Son manuscrit tombe bientôt entre les mains du directeur, qui s'offense au plus haut point du rôle que le jeune Steve lui a réservé dans son histoire. Les propos menaçants et morbides du manuscrit le poussent à porter plainte et à le faire incarcérer dans un Centre jeunesse. Là, malgré les démarches de ses parents et de son prof, Steve est détenu pour un mois, sur la recommandation d'un psychiatre qui décèle un risque de dissociation et d'éclatement imminent.Inutile de dire que l'apprenti se mord les doigts d'avoir utilisé les noms des personnes qu'il côtoie, mais cela donne par ailleurs à François Gravel une superbe occasion de multiplier quiproquos et surprises servies au lecteur. Les revirements, les ambiguïtés, les failles du raisonnement de l'un et de l'autre sont autant d'armes redoutables entre les mains de l'auteur, qui s'en sert pour semer des doutes et affoler son lecteur. Les relations déroutantes et tyranniques ayant cours entre les jeunes de l'unité où Steve atterrit servent également l'intrigue, gonflant les sentiments d'injustice et d'inquiétude.

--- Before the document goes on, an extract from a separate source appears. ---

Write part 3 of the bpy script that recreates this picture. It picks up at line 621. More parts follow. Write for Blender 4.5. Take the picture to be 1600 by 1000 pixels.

L'effet de vraisemblance est d'autant plus réussi que le processus même d'écriture est interrogé, dans ses ressemblances avec la folie. Les questionnements concernant le bien-fondé des récits d'horreur trouveront ici des arguments de choix. L'araignée et son piège gluant servent d'image à la fois pour comparer le héros pris au piège des perceptions étroites de la «normalité» et pour illustrer le processus de création: l'écrivain tisse sa toile fictive sans se laisser prendre à son propre piège.
Explorant la frontière ténue entre réalité et fiction, le récit remporte haut la main son double pari d'accrocher le lecteur et de lui insuffler les germes du désir d'écrire.